後にレース活動からは撤退しているが、レースに参加するプライベーターのためのマシン開発は継続し、Dタイプの後継としてEタイプを開発。このマシンは1975年のアメリカスポーツカー選手権で優勝するなどの戦績を残した。その後、XJR-8、XJR-9、さらにXJR-12といったマシンでさまざまなレースに参戦し、ル・マンでの優勝も一度ならず達成している。

C-X16の市販型であるFタイプ。C-X16はクーペだったが、Fタイプはコンバーチブルで登場した

……さて、ここまでお読みいただければ、来年のデビューが予定されているFタイプが、ジャガーにとっていかに重要なモデルかわかるだろう。Fタイプはじつに50年のブランクを経て登場した、Eタイプの後継モデルなのだ。

もちろん、そこには名称以外の連続性は何もないし、ジャガーのスポーツカーの伝統はXKシリーズが受け継いでいることも事実。しかし、だからこそ、Fタイプをいまこそ復活させようというジャガーの意思に、特別なものを感じない訳にはいかない。

Fタイプの登場は2011年のフランクフルトショーでのこと。もっとも、そのときはC-X16という名のコンセプトモデルだった。気品漂う従来のジャガーとは一線を画す若々しいエクステリア、コンパクトな2シーターというコンセプトは、当のジャガーでさえまったく予想していなかったほど大きな反響を呼び、即座に市販化の決断がくだされた。

Fタイプはポルシェを意識している!?

Fタイプという名称を使用することは、市販化の決断に際して決まったようだ。前述のようにDタイプと直接的な関連があるわけではないので、インパクトのあるネーミングで販売にはずみを付けたいという、営業戦略的な判断と考えるのが妥当かもしれない。しかし、たとえそうであったとしても、Fタイプの名前を出した途端、ジャガーファンの評価基準が一気に厳しくなることをジャガーは認識していたはず。それなりの覚悟と情熱を持って開発にあたったことは想像に難くない。

市販化の発表をニューヨーク・オートショーで行い、カモフラージュされたプロトタイプをあえて公開するなど、Fタイプの開発はファンの期待をあおる演出とともに進行した。これもジャガーとしては異例であり、このモデルにかける意気込みの表れといえる。

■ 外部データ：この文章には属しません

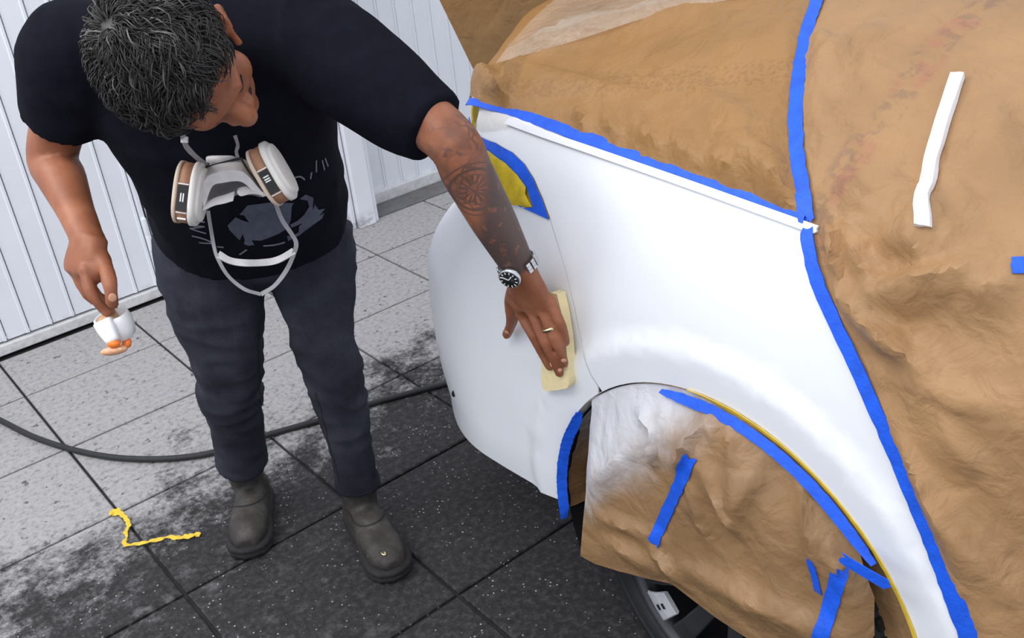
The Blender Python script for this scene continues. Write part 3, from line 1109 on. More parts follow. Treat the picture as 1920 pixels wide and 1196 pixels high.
arch_tape('masking_tape', -9, 36, .4175, .400, 1.060, 1.074, 'blue_tape', 'blue masking tape along the rear edge of the wheel arch, under the bumper')
arch_tape('masking_tape', 74, 139, .4125, .3955, 1.066, 1.057, 'blue_tape', 'curved blue masking tape along the top of the wheel arch')
arch_tape('yellow_trim_tape', 82, 186, .4205, .4115, 1.0675, 1.071, 'yellow_tape', 'thin yellow tape lining the front lip of the wheel arch', jit=.0005)
tape(bv_wheel, [(1294, 852), (1282, 890), (1262, 938), (1242, 978), (1226, 1016)], .0235, 'slanted blue tape strip on the brown paper over the wheel', off=.003, wig=.0006)
tape(bv_wheel, [(1519, 1051), (1528, 1082), (1535, 1110)], .012, 'shortest blue tape strip on the wheel paper', off=.003)
tape(bv_wheel, [(1577, 1067), (1562, 1115), (1548, 1160), (1538, 1205)], .026, 'blue tape strip running off the bottom of the frame on the wheel paper', off=.003, wig=.0006)
tape(Surf(lambda y, z: (1.020+.10*max(0, .62-y), y, z), .3, 1.0, .0, .8, 20, 10).bvh, [(1577, 1043), (1610, 1064), (1640, 1082), (1668, 1097)], .020, 'blue tape strip bridging the wheel paper and the front of the arch', off=.003)
tape(bv_door, [(1897, 499), (1925, 498), (1975, 495)], .022, 'blue tape patch on the paper seam at the right edge', off=.004, ends=.001)

# tail lamp masking: blue tape frame and yellow paper
edge = [(878, 214), (893, 250), (930, 268), (962, 286), (985, 308), (1002, 335), (1018, 372), (1032, 412)]
inner_ = [(985, 398), (1000, 388), (990, 350), (972, 326), (950, 306), (922, 288), (900, 278)]
bl = BODY.path(edge)+[np.array(q) for q in ((1.40, .984), (1.60, .970), (1.92, .958), (1.92, .992), (1.60, 1.002), (1.42, 1.008))]+BODY.path([(982, 390), (1001, 388), (990, 352), (972, 327), (950, 307), (920, 288), (890, 270)])
ot = sheet('masking_tape', BODY, bl, M['blue_tape'], None, step=.01, off=.003, sign=-1, solid=.001, disp=lambda s, t, q: crumple(s, t, q, 30, .001), fade=0)
tag(ot, 'wide blue tape frame around the masked tail light, behind the tattooed arm', 'tape', 'blue masking tape strips')
yl = BODY.path([(905, 272), (922, 284), (952, 306), (974, 328), (990, 350), (989, 363), (1001, 388), (985, 386), (966, 384), (940, 372), (915, 330)])
oy = sheet('yellow_masking_paper', BODY, yl, M['yellow_paper'], None, step=.008, off=.006, sign=-1, solid=.001, disp=lambda s, t, q: crumple(s, t, q, 16, .004), fade=.008)
tag(oy, 'crinkled yellow paper patch covering the tail light', 'masking paper')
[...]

現時点で発売までまだ間があるとはいえ、内外装やスペックについてはその詳細が明らかにされているFタイプ。どうやらポルシェを強く意識しているらしい。そういえば、まずオープンモデルを発売し、その後でクーペを追加する(と言われている)手法は、ボクスター / ケイマンと同じだ。相変わらず評価の高いポルシェを打ち負かすのは至難の業だろうが、それがかなえば……、いや、かなわないまでも販売や評価の面で正面から渡り合うことができれば、それはジャガーのみの快挙にとどまらない。「ブリティッシュスポーツカーの復権」という意味で、大きな意義のある「事件」といえるだろう。